_Stored data entries_
┌──
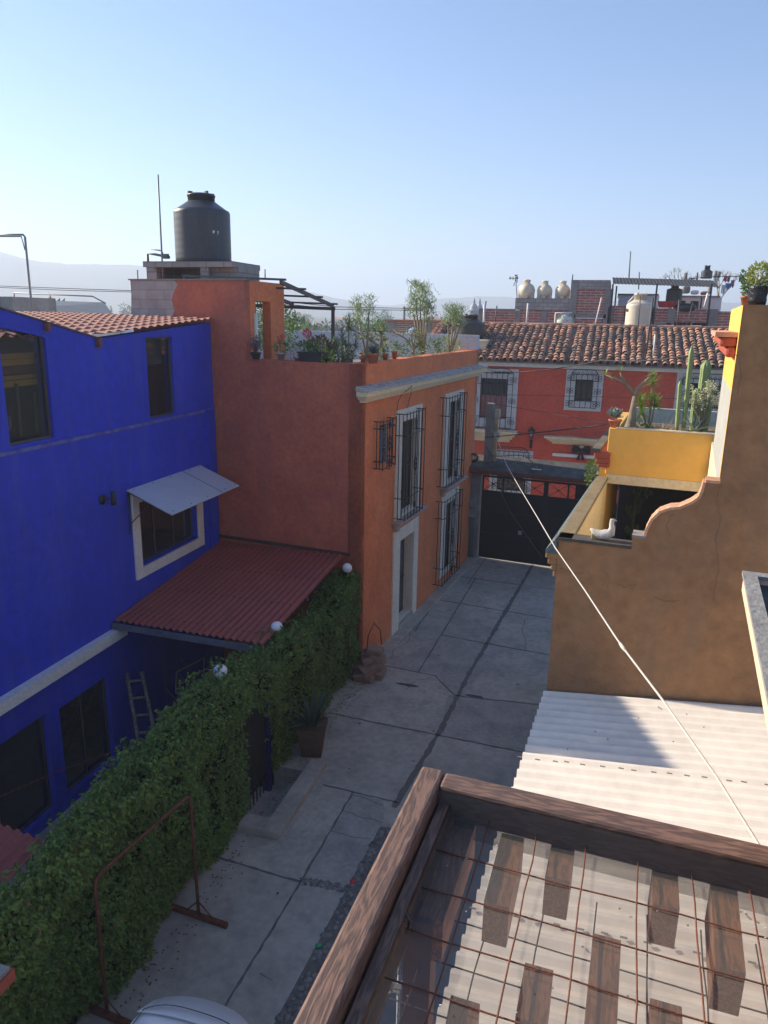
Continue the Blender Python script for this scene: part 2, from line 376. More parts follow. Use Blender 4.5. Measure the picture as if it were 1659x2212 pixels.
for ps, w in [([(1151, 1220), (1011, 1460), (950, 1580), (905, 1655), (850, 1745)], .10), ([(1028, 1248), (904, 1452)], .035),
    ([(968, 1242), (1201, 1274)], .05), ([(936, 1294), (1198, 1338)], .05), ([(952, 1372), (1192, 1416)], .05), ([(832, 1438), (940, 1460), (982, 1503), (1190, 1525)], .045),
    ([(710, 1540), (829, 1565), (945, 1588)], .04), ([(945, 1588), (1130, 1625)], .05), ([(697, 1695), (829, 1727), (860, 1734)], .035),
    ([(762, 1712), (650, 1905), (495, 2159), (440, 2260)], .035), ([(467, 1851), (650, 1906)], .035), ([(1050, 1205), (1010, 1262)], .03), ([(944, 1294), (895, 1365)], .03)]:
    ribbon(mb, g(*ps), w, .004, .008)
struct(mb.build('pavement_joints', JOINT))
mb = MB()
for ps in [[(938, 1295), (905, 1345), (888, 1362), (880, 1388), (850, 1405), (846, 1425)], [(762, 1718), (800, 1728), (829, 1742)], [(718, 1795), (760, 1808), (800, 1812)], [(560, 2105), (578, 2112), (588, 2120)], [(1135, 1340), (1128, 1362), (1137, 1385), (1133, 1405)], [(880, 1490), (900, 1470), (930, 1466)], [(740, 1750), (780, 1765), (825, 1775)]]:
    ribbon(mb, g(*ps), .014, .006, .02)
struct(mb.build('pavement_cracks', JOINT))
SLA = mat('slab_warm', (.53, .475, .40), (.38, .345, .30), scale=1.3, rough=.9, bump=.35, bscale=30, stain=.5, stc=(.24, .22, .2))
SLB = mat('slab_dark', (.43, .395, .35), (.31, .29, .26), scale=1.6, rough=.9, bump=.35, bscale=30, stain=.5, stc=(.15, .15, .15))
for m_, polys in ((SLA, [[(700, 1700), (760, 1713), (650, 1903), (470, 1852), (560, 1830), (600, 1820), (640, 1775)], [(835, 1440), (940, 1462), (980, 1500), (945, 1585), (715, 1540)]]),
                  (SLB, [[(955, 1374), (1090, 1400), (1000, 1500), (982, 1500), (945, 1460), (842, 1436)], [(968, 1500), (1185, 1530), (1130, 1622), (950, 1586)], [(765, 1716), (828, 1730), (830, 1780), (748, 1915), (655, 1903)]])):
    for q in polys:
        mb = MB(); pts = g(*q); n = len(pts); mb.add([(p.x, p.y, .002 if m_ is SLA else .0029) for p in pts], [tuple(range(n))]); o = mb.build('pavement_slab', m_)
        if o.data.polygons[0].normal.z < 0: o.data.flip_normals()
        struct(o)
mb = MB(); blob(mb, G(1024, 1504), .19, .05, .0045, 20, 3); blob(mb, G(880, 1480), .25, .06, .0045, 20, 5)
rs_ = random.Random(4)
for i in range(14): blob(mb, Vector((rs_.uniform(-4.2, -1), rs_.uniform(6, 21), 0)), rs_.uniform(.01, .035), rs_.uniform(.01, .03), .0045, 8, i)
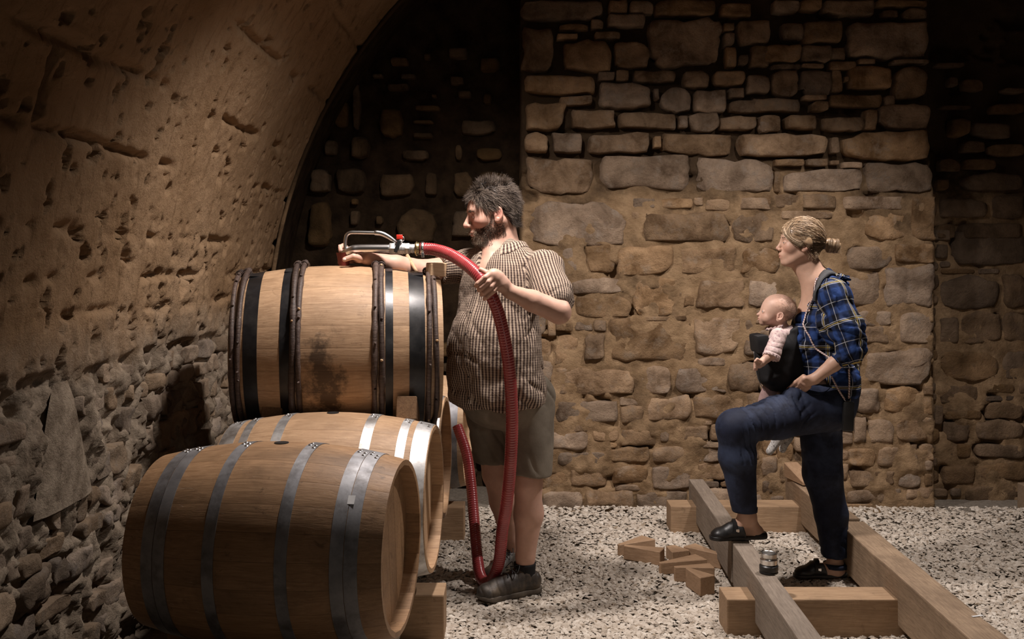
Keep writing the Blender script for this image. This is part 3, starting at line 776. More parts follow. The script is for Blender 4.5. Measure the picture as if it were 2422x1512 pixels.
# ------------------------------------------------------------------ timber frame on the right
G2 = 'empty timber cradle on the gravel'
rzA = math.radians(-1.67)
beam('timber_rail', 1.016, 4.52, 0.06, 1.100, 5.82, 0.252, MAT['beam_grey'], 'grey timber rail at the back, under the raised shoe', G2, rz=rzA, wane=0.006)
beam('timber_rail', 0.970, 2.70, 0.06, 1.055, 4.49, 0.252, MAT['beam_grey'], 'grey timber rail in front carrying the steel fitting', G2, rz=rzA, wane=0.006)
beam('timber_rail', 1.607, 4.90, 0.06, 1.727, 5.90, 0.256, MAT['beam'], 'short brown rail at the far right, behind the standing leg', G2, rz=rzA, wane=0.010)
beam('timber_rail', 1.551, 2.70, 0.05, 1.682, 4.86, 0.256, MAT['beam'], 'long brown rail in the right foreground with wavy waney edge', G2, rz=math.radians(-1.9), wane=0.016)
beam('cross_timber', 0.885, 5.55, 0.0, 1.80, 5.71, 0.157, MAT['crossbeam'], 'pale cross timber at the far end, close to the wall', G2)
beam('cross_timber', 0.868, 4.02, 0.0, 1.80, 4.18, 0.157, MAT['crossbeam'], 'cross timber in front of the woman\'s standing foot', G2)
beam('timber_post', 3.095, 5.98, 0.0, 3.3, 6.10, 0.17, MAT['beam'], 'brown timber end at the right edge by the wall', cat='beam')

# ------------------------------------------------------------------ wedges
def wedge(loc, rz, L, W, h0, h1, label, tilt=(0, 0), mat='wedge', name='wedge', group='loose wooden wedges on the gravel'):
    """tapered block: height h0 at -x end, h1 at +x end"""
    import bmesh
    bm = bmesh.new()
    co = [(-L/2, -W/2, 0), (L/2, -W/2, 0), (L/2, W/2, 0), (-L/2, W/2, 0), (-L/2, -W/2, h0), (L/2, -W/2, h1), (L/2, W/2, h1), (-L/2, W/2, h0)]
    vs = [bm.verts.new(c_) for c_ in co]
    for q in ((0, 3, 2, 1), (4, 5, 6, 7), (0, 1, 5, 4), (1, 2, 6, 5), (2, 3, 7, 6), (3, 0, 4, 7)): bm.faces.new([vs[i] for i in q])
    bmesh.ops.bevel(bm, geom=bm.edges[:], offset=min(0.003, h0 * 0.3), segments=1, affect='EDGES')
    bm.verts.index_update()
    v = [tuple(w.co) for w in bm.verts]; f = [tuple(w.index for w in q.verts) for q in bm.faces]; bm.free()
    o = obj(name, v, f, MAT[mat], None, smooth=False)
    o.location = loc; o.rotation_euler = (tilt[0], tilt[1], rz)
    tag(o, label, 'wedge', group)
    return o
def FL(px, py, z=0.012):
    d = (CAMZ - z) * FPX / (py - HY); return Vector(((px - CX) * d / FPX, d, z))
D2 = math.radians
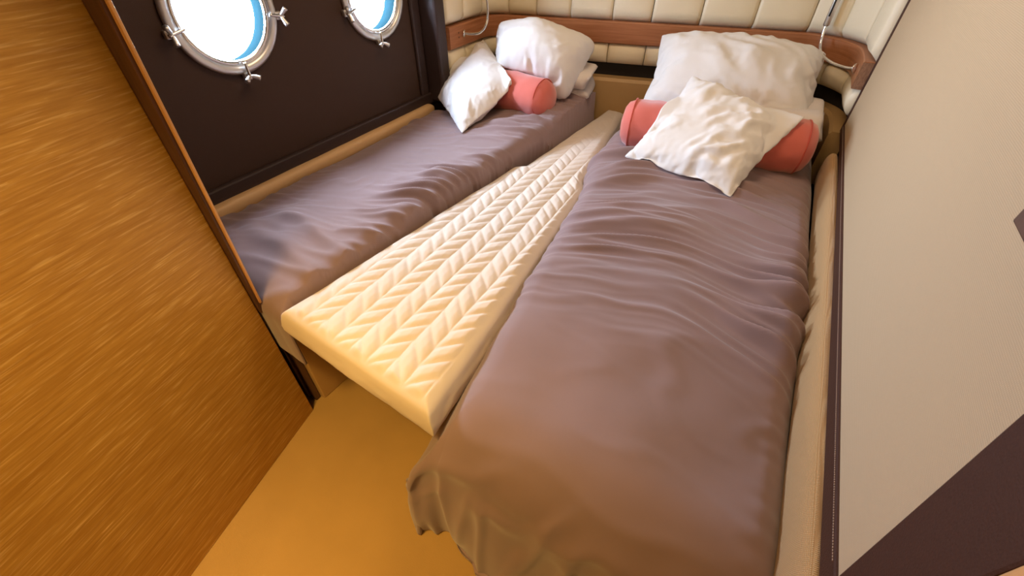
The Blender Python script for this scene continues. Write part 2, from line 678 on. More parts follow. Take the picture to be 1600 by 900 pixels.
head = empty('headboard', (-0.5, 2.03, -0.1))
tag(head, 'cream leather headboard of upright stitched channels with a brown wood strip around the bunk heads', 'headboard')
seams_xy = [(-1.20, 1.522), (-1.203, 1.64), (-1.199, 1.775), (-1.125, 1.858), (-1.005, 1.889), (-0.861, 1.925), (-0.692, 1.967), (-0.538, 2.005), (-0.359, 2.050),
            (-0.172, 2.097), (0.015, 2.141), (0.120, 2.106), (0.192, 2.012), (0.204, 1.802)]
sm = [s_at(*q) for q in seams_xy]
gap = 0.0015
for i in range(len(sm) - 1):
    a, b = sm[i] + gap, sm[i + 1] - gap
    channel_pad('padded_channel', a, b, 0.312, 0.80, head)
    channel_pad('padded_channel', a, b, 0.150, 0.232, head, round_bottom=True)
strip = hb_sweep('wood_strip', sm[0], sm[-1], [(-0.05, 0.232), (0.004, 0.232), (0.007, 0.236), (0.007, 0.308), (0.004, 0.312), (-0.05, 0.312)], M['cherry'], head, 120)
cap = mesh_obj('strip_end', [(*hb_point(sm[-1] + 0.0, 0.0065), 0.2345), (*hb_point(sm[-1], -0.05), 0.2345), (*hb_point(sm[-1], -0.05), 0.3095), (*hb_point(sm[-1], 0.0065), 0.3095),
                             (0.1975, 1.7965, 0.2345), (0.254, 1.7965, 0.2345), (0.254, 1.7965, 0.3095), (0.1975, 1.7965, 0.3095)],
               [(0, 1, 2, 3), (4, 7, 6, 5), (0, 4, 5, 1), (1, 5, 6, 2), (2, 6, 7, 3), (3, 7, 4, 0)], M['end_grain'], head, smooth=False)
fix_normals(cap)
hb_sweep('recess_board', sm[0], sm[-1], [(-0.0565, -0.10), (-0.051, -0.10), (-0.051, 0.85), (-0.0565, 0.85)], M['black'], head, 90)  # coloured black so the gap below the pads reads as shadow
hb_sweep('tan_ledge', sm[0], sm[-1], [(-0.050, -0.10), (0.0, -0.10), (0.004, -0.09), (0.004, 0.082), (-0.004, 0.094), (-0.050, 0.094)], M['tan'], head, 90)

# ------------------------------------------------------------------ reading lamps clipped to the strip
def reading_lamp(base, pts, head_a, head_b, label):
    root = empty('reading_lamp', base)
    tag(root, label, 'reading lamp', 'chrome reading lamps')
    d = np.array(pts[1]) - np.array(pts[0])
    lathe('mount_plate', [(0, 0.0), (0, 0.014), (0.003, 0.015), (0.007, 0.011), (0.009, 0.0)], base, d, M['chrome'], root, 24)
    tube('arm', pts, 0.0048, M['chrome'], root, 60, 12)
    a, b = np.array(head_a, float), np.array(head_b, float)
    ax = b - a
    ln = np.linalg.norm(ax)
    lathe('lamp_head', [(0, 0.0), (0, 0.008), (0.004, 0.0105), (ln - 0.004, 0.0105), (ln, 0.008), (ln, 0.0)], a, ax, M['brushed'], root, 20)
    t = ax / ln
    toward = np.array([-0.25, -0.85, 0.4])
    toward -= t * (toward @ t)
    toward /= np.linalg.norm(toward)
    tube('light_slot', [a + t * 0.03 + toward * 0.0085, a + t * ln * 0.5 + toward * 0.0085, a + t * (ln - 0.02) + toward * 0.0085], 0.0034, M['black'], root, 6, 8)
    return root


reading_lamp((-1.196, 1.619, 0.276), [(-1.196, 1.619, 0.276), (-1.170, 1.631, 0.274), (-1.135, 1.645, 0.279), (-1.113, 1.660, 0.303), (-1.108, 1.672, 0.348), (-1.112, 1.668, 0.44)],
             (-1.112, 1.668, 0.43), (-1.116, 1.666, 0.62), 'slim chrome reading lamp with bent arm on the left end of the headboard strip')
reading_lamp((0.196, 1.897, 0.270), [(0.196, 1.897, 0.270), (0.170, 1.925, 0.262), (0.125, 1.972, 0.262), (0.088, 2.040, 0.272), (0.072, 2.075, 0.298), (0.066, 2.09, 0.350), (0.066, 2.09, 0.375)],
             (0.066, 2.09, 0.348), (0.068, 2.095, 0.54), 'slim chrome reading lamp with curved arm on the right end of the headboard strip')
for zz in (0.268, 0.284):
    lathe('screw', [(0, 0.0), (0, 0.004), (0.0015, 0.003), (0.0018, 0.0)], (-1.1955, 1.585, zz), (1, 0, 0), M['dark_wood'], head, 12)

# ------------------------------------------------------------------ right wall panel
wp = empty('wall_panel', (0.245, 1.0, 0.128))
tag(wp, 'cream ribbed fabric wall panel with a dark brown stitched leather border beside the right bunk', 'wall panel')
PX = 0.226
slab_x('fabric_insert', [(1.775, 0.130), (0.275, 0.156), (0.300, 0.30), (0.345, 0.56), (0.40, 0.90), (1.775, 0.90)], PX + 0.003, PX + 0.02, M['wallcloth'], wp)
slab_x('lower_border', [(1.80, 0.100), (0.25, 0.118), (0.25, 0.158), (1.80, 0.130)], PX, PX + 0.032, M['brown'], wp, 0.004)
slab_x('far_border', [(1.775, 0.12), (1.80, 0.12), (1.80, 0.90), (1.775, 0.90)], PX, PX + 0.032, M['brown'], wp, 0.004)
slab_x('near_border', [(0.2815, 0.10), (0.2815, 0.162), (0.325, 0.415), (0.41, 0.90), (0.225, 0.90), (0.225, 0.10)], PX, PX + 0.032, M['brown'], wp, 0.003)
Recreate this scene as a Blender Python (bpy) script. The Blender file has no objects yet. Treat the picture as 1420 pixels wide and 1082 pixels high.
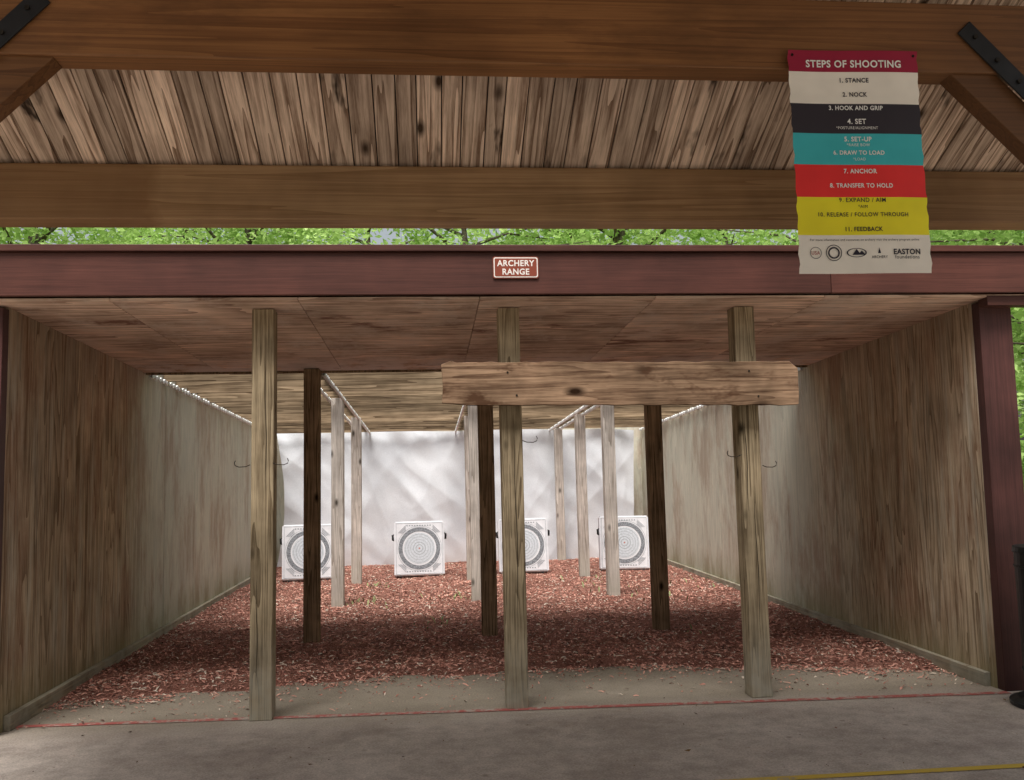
└──
_Exercise directions_
In the records above, collect each line with "were".

_In response_
Continue the Blender Python script for this scene: part 2, from line 376. More parts follow. Use Blender 4.5. Measure the picture as if it were 1659x2212 pixels.
Keep writing the Blender script for this image. This is part 3, starting at line 776. More parts follow. The script is for Blender 4.5. Measure the picture as if it were 2422x1512 pixels.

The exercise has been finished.